It's a fairly high level concept of abstraction. The central concept is that the ESB provides the middleware and interfaces that allow businesses to connect their applications without writing code.
This could include mediation to reconcile incompatible protocols, data, and interaction.
The idea of a central bus on which everything passes gives opportunity for additional layers of abstraction. Using industry standards to "plug" other applications, clients, and such into this bus makes it so that connecting new services, data sources, clients with disparate needs is relatively easy.
Actual implementations
As far as actual implementations, that's the domain of very large enterprise support businesses. While it's very buzzwordy, the goal is an ideal that on some small level can be understood through comparison with the internet:
Similarity to Internet
One big communications bus with widely different uses and data, but all running standardize protocols.

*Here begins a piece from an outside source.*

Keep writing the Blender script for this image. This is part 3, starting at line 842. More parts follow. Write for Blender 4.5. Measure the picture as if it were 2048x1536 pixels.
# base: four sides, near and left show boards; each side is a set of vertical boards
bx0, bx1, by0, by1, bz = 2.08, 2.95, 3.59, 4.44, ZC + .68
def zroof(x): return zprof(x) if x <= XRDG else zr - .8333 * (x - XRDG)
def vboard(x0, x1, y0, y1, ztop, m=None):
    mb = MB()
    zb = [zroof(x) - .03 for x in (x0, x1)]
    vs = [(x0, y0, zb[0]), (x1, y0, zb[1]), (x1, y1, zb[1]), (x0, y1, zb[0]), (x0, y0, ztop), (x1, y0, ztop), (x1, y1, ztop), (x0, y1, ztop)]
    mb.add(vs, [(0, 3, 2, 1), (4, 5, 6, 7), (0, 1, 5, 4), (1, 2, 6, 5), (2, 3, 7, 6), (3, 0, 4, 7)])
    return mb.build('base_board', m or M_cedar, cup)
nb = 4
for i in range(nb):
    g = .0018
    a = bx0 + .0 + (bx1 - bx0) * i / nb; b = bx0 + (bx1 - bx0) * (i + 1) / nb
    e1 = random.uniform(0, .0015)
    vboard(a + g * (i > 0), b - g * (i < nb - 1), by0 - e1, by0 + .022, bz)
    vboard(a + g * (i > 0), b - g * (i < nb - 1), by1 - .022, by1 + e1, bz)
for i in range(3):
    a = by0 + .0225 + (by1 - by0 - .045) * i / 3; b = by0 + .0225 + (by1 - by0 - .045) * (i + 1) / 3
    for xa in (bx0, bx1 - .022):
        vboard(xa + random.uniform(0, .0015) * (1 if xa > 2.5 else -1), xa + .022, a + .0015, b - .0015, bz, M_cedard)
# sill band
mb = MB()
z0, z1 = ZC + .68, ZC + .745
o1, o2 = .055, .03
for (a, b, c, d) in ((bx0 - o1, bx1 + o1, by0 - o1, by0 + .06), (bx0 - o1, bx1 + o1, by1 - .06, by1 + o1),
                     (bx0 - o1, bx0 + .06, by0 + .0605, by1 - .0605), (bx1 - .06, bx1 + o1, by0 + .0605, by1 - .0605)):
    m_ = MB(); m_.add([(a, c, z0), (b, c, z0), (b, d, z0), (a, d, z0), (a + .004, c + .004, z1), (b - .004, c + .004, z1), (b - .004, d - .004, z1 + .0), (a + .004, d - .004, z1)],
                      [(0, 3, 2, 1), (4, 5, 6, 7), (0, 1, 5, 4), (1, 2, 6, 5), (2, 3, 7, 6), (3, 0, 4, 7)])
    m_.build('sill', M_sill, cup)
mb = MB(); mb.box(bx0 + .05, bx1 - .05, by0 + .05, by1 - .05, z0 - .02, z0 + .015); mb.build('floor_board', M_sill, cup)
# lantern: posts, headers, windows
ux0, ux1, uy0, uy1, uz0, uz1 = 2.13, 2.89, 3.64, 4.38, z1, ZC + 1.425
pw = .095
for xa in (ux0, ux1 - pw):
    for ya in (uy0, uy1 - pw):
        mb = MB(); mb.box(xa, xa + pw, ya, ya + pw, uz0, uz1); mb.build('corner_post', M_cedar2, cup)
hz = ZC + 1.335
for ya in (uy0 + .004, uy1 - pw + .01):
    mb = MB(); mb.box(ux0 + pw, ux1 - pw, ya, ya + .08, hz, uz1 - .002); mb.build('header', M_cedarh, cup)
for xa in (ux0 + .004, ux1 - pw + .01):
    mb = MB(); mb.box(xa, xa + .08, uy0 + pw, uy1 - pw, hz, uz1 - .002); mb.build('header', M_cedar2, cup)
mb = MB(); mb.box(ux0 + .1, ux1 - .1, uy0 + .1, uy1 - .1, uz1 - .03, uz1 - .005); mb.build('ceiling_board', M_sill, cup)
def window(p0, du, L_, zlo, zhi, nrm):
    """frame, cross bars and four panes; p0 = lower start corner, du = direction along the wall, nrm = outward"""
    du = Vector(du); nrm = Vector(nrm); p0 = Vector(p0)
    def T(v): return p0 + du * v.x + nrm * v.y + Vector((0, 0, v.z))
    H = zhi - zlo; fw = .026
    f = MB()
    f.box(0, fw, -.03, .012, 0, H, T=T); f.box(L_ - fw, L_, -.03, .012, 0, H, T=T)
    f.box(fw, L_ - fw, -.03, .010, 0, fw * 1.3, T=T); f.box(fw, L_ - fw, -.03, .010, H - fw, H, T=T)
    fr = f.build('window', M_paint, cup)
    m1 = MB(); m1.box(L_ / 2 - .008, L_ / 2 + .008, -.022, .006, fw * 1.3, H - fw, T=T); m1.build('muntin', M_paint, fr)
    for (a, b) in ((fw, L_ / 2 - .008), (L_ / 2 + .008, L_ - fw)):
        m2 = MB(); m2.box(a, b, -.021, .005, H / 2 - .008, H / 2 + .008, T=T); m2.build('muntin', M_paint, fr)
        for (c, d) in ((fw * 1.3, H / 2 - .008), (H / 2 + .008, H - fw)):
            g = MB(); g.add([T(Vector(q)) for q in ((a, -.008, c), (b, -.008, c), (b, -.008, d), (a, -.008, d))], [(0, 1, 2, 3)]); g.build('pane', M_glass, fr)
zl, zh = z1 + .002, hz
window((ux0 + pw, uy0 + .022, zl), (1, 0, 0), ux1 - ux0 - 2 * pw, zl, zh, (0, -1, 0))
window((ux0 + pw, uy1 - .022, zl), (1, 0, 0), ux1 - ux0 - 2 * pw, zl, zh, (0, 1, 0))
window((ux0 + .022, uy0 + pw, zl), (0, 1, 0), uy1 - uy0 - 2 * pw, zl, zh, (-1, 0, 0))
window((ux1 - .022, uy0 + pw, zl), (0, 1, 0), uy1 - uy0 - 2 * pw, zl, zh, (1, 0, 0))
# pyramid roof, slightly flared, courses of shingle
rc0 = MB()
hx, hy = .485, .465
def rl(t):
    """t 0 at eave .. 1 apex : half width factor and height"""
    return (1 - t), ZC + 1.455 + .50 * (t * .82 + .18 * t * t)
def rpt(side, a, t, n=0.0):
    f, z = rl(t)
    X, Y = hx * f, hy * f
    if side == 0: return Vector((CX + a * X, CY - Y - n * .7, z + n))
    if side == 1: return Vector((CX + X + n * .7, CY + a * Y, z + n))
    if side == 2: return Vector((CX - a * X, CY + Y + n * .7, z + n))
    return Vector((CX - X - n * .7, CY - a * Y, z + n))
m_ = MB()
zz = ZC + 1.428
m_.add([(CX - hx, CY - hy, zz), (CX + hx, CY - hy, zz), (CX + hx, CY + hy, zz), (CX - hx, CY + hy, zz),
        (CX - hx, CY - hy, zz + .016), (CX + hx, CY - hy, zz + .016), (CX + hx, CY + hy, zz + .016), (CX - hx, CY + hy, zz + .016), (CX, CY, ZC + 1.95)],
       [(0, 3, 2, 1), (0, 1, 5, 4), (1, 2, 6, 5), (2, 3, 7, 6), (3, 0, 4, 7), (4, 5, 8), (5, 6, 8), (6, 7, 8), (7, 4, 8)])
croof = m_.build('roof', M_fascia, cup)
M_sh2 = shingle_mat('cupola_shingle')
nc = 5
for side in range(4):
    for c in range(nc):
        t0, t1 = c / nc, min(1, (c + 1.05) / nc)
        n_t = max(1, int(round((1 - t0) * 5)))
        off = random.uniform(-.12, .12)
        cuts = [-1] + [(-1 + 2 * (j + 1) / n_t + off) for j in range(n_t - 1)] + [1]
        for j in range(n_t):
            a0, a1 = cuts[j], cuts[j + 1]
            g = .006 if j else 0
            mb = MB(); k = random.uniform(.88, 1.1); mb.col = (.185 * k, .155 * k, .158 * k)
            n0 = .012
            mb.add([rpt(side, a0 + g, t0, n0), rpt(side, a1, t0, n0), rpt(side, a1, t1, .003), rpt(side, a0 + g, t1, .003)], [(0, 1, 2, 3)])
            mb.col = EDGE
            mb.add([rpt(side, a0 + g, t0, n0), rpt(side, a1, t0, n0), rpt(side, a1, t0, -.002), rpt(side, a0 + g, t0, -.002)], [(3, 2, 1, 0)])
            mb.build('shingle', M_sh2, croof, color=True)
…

One can, in fact, write an HTTP to FTP connector that would allow browsers to access FTP sites without invoking an FTP client (usually built into the browser now).
Mashups
Mashups demonstrate an interesting implementation - take some bus route data from the San Francisco authority, map from google, and sushi bar locations from yahoo with ratings and run a simple query that gives you the closest sushi bar, weighting it so that you'd be willing to travel a little further for a better bar.
All completely different services, incompatible by themselves, but using standard connectors (yahoo pipes, for instance) they can be pulled together into a cohesive and useful whole.